Matthew 18 November 19, 2012 BQ111912

Jesus first assures His people that the Father acts with them when they work to purify the church: Again I say to you, that if two of you agree on earth (referring back to the two witnesses of v. 16) about anything that they may ask (in seeking the purity of the church) it shall be done for them by My Father who is in heaven. When the church acts in God’s behalf and in accordance with His Word in matters dealing with sin, He acts in their behalf by confirming and empowering their faithful decisions and actions.

Agree is from sumphoneo, which literally means to sound together and is the term from which we get symphony. If even two of Jesus’ followers are in agreement with each other that a sinning believer has either repented or refused to repent, they can be sure they are also in agreement with the Father who is in heaven.

To interpret this verse as promising believers a blank check for anything they might agree to ask God for not only does not fit the context of church discipline but does violence to the rest of Scripture. Such an interpretation is tantamount to magic, in which God is automatically bound to grant the most foolish or sinful request, simply because two of His children conspire to ask Him for it. The idea flies in the face of God’s sovereignty and completely undercuts the countless scriptural commands for believers’ obedient submission to His will.

Jesus also assures His people that He Himself acts with them when they work to purify the church: For where two or three have gathered together in My name, there I am in their midst. Not only does the Father confirm discipline when it is administered according to His Word, but the Son adds His own divine confirmation.

This verse is also frequently misinterpreted, though not with such serious error as in the misinterpretations of the two previous verses. To use this statement to claim the Lord’s presence at a small worship service or prayer meeting does not fit the context of church discipline and is superfluous. Christ is always present with His people, even with a lone believer totally separated from fellow Christians by prison walls or by hundreds of miles.

The context demands that the two or three are witnesses in the process of discipline.
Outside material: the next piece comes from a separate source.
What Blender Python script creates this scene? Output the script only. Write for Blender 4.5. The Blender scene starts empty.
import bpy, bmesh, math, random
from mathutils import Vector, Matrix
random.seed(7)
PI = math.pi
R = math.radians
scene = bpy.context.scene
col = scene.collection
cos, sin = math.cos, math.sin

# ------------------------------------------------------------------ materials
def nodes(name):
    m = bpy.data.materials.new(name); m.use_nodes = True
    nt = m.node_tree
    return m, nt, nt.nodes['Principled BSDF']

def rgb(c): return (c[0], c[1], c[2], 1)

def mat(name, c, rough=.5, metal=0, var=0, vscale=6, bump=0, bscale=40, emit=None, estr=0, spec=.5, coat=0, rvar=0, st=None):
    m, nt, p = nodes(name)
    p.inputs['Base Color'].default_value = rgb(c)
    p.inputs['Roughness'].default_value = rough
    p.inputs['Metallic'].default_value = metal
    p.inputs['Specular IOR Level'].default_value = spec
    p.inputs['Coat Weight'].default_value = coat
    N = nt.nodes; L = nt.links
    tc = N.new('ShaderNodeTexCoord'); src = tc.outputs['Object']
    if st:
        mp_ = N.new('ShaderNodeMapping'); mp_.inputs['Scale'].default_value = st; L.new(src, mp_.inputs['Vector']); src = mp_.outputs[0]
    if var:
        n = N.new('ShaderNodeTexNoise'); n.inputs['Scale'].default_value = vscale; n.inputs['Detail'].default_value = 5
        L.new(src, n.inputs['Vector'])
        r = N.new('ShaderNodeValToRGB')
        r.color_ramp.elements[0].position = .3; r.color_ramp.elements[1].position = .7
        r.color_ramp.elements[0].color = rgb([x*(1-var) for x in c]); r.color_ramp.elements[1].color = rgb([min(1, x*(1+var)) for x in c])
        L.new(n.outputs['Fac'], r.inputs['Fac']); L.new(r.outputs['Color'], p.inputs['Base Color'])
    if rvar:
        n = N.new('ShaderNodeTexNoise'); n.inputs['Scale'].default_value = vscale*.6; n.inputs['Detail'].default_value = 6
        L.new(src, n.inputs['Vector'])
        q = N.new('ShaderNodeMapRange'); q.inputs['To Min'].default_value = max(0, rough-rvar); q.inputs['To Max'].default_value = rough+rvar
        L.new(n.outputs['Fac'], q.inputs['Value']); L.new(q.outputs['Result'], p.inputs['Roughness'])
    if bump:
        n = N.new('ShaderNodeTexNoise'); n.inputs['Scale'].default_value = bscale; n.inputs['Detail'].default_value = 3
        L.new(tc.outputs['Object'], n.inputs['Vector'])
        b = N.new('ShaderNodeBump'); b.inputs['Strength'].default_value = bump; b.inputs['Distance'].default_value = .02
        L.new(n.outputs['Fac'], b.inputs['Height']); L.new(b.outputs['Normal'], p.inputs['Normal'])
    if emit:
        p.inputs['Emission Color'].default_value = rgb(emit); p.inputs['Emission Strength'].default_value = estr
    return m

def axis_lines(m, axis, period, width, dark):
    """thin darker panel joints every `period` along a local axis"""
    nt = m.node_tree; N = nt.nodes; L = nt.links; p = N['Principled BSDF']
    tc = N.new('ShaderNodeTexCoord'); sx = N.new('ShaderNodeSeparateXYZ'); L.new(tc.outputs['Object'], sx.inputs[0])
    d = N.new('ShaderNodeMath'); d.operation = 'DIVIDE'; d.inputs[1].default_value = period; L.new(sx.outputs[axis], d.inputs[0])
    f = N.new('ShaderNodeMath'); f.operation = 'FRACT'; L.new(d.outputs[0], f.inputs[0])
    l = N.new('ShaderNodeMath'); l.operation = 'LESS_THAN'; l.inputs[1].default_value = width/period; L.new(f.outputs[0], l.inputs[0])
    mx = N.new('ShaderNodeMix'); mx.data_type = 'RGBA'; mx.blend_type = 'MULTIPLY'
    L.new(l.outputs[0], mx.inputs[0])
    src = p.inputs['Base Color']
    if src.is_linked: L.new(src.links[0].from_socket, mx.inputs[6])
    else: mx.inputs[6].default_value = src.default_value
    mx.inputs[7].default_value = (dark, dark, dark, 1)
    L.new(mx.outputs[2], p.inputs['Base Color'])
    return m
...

To ask or to do anything in God’s name is not to utter His name but to ask and to work according to His divine will and character. For the witnesses to have gathered in His name is therefore for them to have faithfully performed their work of verifying the repentance or impenitence of a sinning brother or sister on the Lord’s behalf. When the church gathers in the Lord’s name and for His cause and glory, it must be engaged in self-purifying ministry under His power and authority, and with His heavenly confirmation and partnership.